- GIVEN EXERCISE
Print exactly the lines from the line with "m.build('crown', MAT[leaf], root, smooth=False)" to the last line of the data, please, both included.
[start]
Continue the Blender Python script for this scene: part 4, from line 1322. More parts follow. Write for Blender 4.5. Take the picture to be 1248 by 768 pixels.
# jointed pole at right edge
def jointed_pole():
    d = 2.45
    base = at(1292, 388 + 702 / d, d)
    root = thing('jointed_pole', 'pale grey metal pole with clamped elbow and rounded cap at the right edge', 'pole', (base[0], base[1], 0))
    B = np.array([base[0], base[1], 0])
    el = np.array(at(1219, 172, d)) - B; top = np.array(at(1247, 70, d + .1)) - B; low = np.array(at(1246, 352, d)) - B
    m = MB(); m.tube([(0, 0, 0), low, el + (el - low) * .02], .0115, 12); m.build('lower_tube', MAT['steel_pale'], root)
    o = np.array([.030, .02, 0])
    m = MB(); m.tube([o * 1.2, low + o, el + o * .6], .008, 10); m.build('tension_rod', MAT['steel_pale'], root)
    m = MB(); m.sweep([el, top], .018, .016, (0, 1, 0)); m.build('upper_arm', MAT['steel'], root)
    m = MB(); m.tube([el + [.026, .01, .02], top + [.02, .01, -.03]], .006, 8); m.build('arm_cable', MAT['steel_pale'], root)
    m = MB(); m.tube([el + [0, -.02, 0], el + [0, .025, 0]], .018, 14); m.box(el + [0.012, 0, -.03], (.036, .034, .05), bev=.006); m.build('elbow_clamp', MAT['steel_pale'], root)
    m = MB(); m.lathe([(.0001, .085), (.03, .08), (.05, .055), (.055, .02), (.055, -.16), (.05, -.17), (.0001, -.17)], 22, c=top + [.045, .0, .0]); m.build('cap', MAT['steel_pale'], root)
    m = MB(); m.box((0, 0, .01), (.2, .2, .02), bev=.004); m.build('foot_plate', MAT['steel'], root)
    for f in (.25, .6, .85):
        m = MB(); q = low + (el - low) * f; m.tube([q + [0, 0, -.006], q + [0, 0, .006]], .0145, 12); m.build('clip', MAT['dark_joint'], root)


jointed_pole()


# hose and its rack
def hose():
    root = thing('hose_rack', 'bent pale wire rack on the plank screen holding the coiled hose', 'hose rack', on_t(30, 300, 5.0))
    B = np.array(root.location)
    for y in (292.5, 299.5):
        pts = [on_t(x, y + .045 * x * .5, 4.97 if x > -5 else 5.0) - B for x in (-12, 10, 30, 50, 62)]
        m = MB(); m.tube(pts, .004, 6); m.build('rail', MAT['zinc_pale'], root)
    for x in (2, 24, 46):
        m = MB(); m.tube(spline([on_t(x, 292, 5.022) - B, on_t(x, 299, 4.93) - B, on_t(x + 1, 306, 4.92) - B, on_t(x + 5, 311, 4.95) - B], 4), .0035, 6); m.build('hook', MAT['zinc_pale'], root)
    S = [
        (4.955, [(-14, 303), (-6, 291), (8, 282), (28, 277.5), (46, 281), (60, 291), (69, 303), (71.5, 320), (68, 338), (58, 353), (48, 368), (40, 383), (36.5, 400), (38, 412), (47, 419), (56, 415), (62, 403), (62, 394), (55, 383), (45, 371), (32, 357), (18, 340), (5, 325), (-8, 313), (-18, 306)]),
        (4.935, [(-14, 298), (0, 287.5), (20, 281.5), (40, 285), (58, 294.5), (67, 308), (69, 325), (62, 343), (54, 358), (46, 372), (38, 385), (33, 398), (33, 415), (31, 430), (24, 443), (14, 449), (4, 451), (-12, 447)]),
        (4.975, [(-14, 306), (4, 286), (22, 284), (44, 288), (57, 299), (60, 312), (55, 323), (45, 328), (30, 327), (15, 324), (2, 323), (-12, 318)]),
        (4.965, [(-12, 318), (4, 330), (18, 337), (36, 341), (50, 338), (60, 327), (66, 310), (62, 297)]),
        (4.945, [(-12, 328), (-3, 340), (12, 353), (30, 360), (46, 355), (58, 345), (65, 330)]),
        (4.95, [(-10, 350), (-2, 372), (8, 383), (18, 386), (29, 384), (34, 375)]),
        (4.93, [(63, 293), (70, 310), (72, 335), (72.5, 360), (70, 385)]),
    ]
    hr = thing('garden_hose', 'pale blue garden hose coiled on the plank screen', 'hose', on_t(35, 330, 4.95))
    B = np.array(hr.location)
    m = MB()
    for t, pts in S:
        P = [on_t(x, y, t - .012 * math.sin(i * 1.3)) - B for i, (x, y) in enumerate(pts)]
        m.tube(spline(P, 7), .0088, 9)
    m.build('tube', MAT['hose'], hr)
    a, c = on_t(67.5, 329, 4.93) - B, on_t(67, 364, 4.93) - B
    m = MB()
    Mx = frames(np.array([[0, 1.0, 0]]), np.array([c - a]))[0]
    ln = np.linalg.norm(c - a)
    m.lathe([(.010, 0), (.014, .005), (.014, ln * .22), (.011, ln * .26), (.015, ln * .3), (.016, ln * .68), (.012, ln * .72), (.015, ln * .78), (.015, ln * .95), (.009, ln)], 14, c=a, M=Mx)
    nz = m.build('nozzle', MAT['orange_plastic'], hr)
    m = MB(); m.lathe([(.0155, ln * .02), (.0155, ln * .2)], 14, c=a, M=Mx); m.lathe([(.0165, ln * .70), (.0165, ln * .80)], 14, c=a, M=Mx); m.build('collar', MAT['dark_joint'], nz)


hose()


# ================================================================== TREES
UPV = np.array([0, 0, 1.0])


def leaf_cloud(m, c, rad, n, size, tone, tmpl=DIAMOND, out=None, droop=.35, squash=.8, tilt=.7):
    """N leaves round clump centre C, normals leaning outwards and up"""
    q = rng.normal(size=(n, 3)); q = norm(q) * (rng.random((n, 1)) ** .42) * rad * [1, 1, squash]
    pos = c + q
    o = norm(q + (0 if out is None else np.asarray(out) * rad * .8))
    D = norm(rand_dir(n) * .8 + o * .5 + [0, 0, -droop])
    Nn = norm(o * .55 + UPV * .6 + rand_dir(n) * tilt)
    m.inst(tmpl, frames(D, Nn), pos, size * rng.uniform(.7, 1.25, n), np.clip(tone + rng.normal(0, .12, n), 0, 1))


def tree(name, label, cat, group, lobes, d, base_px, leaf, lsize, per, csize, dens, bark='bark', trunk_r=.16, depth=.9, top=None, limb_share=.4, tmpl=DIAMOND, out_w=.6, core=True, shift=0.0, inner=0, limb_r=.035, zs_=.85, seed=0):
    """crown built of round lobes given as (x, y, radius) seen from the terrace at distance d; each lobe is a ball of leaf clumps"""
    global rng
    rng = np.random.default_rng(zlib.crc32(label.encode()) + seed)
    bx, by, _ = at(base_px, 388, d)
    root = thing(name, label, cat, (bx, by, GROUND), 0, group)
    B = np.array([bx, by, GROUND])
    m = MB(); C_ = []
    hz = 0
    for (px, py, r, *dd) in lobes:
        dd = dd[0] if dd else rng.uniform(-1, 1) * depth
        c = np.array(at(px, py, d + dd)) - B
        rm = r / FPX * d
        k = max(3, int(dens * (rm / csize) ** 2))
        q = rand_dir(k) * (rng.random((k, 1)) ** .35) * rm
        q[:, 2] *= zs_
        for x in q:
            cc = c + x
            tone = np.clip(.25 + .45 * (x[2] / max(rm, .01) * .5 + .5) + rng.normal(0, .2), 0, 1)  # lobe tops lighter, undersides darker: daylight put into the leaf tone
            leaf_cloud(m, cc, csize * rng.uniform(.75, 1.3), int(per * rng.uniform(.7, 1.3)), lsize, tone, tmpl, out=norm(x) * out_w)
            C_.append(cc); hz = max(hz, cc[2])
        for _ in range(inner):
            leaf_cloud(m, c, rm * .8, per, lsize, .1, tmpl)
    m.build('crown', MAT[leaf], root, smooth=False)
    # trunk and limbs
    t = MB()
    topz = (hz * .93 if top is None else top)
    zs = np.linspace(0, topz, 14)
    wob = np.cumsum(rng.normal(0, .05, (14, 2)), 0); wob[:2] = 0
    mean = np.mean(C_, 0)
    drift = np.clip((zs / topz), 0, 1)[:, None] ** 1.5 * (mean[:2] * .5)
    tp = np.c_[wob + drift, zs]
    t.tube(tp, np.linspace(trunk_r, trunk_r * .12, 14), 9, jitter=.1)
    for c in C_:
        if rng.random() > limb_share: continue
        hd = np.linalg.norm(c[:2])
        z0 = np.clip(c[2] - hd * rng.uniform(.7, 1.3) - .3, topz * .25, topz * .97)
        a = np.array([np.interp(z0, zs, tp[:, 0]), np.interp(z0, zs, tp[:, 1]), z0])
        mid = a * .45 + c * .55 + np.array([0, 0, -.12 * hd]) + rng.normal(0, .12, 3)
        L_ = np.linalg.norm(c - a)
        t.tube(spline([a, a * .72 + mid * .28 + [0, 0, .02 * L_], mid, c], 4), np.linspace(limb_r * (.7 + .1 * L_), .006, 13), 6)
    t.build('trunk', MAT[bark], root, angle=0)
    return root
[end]
- WRITTEN SOLUTION
    m.build('crown', MAT[leaf], root, smooth=False)
    # trunk and limbs
    t = MB()
    topz = (hz * .93 if top is None else top)
    zs = np.linspace(0, topz, 14)
    wob = np.cumsum(rng.normal(0, .05, (14, 2)), 0); wob[:2] = 0
    mean = np.mean(C_, 0)
    drift = np.clip((zs / topz), 0, 1)[:, None] ** 1.5 * (mean[:2] * .5)
    tp = np.c_[wob + drift, zs]
    t.tube(tp, np.linspace(trunk_r, trunk_r * .12, 14), 9, jitter=.1)
    for c in C_:
        if rng.random() > limb_share: continue
        hd = np.linalg.norm(c[:2])
        z0 = np.clip(c[2] - hd * rng.uniform(.7, 1.3) - .3, topz * .25, topz * .97)
        a = np.array([np.interp(z0, zs, tp[:, 0]), np.interp(z0, zs, tp[:, 1]), z0])
        mid = a * .45 + c * .55 + np.array([0, 0, -.12 * hd]) + rng.normal(0, .12, 3)
        L_ = np.linalg.norm(c - a)
        t.tube(spline([a, a * .72 + mid * .28 + [0, 0, .02 * L_], mid, c], 4), np.linspace(limb_r * (.7 + .1 * L_), .006, 13), 6)
    t.build('trunk', MAT[bark], root, angle=0)
    return root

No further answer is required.